So in Sunday’s sermon, Pastor Steven challenged all us single folk to make a list of all the qualities that we will not compromise when finding that one person to spend forever and ever with. I didn’t really give it too much thought, because I think I have a pretty good idea of what I want in my husband, but tonight at small group we paired up and interviewed someone to find out what their perfect mate would be like. I paired with Erica, and we didn’t really do the activity. Ha ha. We just talked and bounced ideas off of each other. But listening to all the other girls go down their partners list of attributes really got me thinking. I have some serious standards my man needs to live up to. I haven’t put them to paper yet, so I suppose I’ll type them up here for any body and every body to read:
- First and foremost: He must be a Man of God. He’s got to be just as excited about God’s mission and plan as I am, if not more excited. He’s got be able to lead me spiritually and lift me up in my relationship with Jesus. He’s got to understand my commitment to the Lord and have the same amount of passion that I do. He doesn’t have to be a fellow Elevator, but it’d be a really great foundation. That’s what’s most important to me. If he can’t impact my relationship with God and lead me, he’s not the person I’m meant to spend all eternity with.
- He’s got to be good with kids. I want a big family, and he’s got to be down with that. Also, I’m very involved with the children’s ministry at Elevation, and it’d be amazing for him to share that joy with me. And if he doesn’t love kids, it ain’t gonna work.
- He’s got to be able to make me smile, all the time. Whether it’s making me laugh by being a huge dork or doing little somethings sweet that make me smile. If I’m sad or upset or stressed, I want him to be able to make me smile just by being him.
- Intelligence is very important. I don’t want to run out of things to talk about when we’re 97. If he’s dumb, the list of subjects he can talk about are very short. I intend to live a while, and I like to talk. And he’ll like it.
- He needs to have energy. I’m fast paced and I do a lot of things. He needs to be a little crazy. He needs to be rambunctious. I want him to be able to keep up with me. Jumping around from place to place, lifting other people up with his energy. That’s just very attractive to me.

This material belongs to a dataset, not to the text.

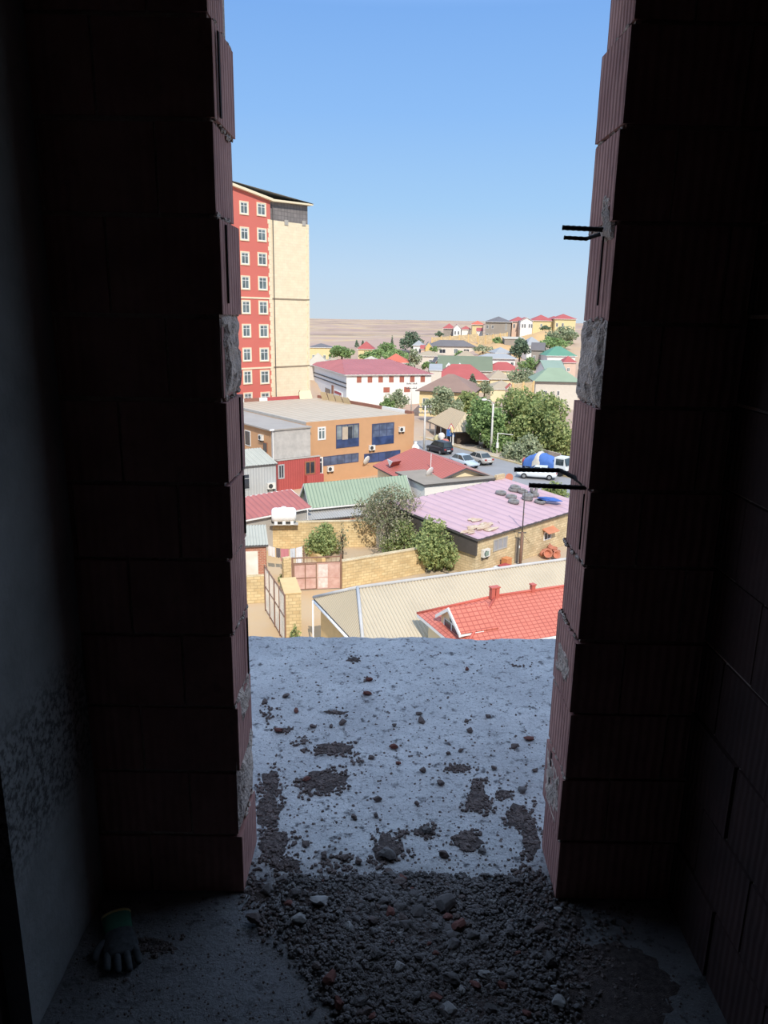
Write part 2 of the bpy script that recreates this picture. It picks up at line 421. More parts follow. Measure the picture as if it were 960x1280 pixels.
for nm, mt in (('g', m_stone), ('p', m_pale), ('c', m_chip), ('d', m_dirt)):
    SM[nm] = []
    for k in range(6):
        me = stone_mesh(k*3+ord(nm)*.1); me.materials.append(mt); SM[nm].append(me)
def stone(x, y, r, kind, name, label, cat, group, sink=.25):
    o = bpy.data.objects.new(name, rnd.choice(SM[kind])); COL.objects.link(o)
    o.scale = (r*rnd.uniform(.85, 1.2), r*rnd.uniform(.7, 1), r*rnd.uniform(.6, .95)); o.rotation_euler = (rnd.uniform(-.4, .4), rnd.uniform(-.4, .4), rnd.uniform(0, 6.3))
    o.location = (x, y, hmap(x, y) + o.scale[2]*.55 + (.007 if y < 1.72 else .001))
    return tag(o, label, cat, group)
def fl(px, py): p = G(px, py, .01); return p[0], p[1]
# individually recognisable stones
for (px, py, w, kd, lb) in ((399, 1130, 28, 'p', 'largest pale rounded stone at the left top of the rubble heap'), (374, 1152, 24, 'p', 'pale angular stone just below the largest one on the heap'),
                            (484, 1068, 30, 'g', 'dark grey stone lying alone above the rubble heap'), (334, 1111, 22, 'g', 'flat round grey stone by the foot of the left jamb'),
                            (533, 1036, 20, 'g', 'flat dark stone on the slab in front of the heap'), (318, 1151, 22, 'd', 'dark clod left of the rubble heap'),
                            (556, 1135, 34, 'g', 'broad dark stone at the right top of the rubble heap'), (470, 1206, 18, 'g', 'pale edged grey stone in the middle of the heap'),
                            (437, 1166, 14, 'p', 'small pale stone in the middle of the rubble heap'), (567, 1190, 22, 'g', 'flat grey stone in the right half of the rubble heap')):
    x, y = fl(px, py); stone(x, y, w*1.75/940/2*1.0, kd, 'stone', lb, 'stone', 'rubble stones on the threshold', .2)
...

- He has to have good eyes and strong hands. I’m going to look into those eyes for the rest of my life, and they don’t change with age. Eyes I can get lost in. And hands that know hard work. Hands that can fix broken things around the house. Hands that I love lace my fingers through.
- He’s got be in it for the long haul. Loyal. Committed. Willing to do whatever it takes and fix things when the break in our relationship. Honest and open. If you can’t address the problem, you can’t fix it.
- Last and certainly not least: He’s got to love me. At the end of day, I’m the girl he’s wants to look at and sleep next to every night.
I don’t think that’s an unreasonable list. I believe that there is a perfect match for every single person out there. There’s little things here and there that are preferences…taller than me, dark hair, attractive, close-ish to my age, strong, able to comfortably support me financially. If he’s not wealthy, it’s okay. And as long as he’s not over 25, we’re good to go. If he’s skinny and has blond hair, I have hair dye and a Bowflex. Ha ha. I’m not tall, so most guys are taller than me, I don’t think I have to worry about the short thing, but if I do, I can handle it.
Those eight things are all that really matter. That’s my prince charming.